• Le secret le mieux gardé

    Le secret le mieux gardé

    Nous courons partout comme si nous étions poursuivis par des monstres de cinéma japonais. Nous pleurons, nous crions, nous demandons, nous exigeons. Nous écrivons des œuvres d'art pour chanter nos tragédies et dire nos désespoirs. Nous cherchons la libération, agissant comme si nous étions prisonniers. Nous sommes jaloux, en colère, vains, paillards, contradictoires, capricieux, susceptibles, blessés.

    Au milieu de tout cela, le secret le mieux gardé : nous aimons la vie telle qu'elle est.

    Nous aimons jouer à être nous-mêmes, nous aimons jouer à être la personne traumatisée ou celle qui vient de vivre une tragédie. Nous aimons jouer la dignité. Nous aimons nos pires mémoires à ce point que nous nous y accrochons avec ferveur et qu'au moment où nous les sentons nous quitter, nous nous sentons disparaître avec elle. Nous aimons nos manques imaginaires et nos désespoirs de fictions. Nous aimons nos romans personnels, nous les avons d'ailleurs écrits nous-mêmes, nous les aimons pour la meilleure des raisons : ce sont les nôtres.

    Nous aimons cette vie, nous aimons cette vie telle qu'elle est.

    Nous aimons tout, vraiment. Nous avons toujours tout aimé. Nous aimons nos prétendus problèmes, nous aimons ne pas trouver de solution, nous aimons la montée d'adrénaline qui vient lorsque le désespoir nous englobe, nous aimons être enroulés dans la cape des grandes luttes, des grandes épreuves. Oh oui ! Nous aimons être ce que nous sommes.

    Et nous venons voir un enseignement spirituel, et nous jouons à être malheureux, nous jouons comme si nous ne savions pas déjà, comme si nous n'aimions pas déjà ce qui est, ce que nous sommes, ce que nous vivons. Et nous venons faire cette dernière ronde – la spiritualité, pour le plaisir, pour le simple plaisir de la danse, faisant semblant une dernière fois, avant de prendre vraiment notre retraite du jeu merveilleux que nous avons tant aimé jouer...

    Nous sommes amoureux de cette vie ; nous, la vérité, sommes amoureux de l'illusion. Non, nous n'en sommes pas victimes ! Nous sommes l'écrivain, le metteur en scène, l'acteur, le spectateur de cette pièce qui s'imagine instant après instant : notre « histoire personnelle ». Une partie de nous sait bien tout cela, une partie de nous sait que tout va bien, une partie de nous sait que tout cela n'est qu'un jeu.

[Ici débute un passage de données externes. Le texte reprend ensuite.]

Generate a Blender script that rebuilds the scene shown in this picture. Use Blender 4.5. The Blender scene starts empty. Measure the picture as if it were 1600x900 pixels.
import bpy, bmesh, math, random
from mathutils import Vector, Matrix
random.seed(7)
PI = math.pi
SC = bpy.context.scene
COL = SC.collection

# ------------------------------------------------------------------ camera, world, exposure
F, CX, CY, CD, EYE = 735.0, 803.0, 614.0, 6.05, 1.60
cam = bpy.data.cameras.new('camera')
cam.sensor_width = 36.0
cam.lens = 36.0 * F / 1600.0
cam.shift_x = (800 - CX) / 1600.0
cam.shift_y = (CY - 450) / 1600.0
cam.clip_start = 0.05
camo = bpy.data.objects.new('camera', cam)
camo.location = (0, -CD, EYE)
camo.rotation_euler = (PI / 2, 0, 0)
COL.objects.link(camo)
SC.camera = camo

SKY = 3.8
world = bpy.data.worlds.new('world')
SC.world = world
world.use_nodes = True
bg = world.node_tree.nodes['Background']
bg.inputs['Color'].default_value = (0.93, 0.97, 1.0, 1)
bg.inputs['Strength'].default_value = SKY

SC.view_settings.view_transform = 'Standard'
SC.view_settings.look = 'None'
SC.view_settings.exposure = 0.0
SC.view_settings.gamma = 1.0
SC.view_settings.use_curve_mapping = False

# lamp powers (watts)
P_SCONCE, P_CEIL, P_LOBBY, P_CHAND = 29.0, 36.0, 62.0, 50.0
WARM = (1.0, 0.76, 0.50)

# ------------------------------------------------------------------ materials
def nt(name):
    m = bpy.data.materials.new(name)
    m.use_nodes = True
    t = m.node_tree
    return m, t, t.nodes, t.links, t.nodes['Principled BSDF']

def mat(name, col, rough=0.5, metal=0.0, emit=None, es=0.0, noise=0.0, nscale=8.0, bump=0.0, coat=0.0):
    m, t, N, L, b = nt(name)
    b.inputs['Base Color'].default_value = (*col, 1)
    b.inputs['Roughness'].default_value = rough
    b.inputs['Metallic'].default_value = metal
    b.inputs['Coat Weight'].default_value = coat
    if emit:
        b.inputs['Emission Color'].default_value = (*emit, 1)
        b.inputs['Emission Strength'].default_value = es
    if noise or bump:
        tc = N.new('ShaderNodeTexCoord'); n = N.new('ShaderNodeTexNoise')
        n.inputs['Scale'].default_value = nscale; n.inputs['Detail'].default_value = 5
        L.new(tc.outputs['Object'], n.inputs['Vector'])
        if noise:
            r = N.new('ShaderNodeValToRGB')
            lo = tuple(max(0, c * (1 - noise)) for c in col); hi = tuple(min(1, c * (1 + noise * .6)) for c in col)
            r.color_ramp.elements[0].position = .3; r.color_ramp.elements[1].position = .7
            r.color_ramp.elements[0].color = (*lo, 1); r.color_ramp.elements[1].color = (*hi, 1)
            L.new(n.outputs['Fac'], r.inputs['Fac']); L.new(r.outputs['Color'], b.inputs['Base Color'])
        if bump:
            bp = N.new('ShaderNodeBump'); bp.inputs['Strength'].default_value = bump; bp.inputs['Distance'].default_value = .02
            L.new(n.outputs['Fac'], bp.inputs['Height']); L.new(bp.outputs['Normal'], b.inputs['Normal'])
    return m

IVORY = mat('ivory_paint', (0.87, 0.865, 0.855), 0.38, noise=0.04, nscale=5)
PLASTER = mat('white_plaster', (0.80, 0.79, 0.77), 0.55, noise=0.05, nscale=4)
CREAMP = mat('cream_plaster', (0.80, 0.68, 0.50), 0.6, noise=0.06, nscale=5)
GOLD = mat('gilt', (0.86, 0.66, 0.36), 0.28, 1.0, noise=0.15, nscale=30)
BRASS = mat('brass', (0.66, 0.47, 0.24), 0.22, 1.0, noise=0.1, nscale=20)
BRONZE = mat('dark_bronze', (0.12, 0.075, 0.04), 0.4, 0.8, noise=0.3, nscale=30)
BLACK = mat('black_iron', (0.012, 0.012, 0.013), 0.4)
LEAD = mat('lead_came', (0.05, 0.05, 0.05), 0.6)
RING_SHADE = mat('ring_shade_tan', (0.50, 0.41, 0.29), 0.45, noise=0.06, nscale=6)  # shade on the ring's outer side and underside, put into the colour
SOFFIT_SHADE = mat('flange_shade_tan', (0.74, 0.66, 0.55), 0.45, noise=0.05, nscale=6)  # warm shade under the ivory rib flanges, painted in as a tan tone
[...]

    Et nous jouons tant que nous avons envie de jouer. Nous croyons à l'histoire tant qu'elle est plus divertissante qu'effrayante. Nous explorons le rêve tant que l'exploration nous convient. Mais un jour, nous savons. Nous savons qu'il est temps, qu'il est temps de se réveiller, qu'il est temps pour la vérité. Alors, mort physique ou spiritualité, nous passons de l'autre côté, nous sortons de la salle de cinéma, où tout était brillant et où pourtant tout était étrangement trouble et obscur, agité.

    Le moindre rayon de lumière, alors, nous touche et nous aveugle. Et la vie éclate, magnifiquement, au-delà des mots, au-delà des histoires, dans son existence la plus nue. Et nous rions de nos enfantillages, et nous embrassons du regard toutes les illusions, remerciant le mystère, accueillant avec douceur ceux qui ont encore envie de faire semblant, rendant leur rêve peut-être un peu plus beau, plus doux. Parfois leur montrant la sortie si c'est ce qu'ils veulent vraiment.

    Alors, ce n'est pas seulement que nous aimons le monde, non. C'est que nous savons que nous avons toujours aimé, que nous aimerons toujours cette existence, telle qu'elle est.

    Ce n'est pas seulement que nous aimons, c'est que nous aimons aimer.

    Ce n'est pas seulement aimer, c'est découvrir qu'au creux du creux, nous sommes cela : ce qui est, amour de ce qui est.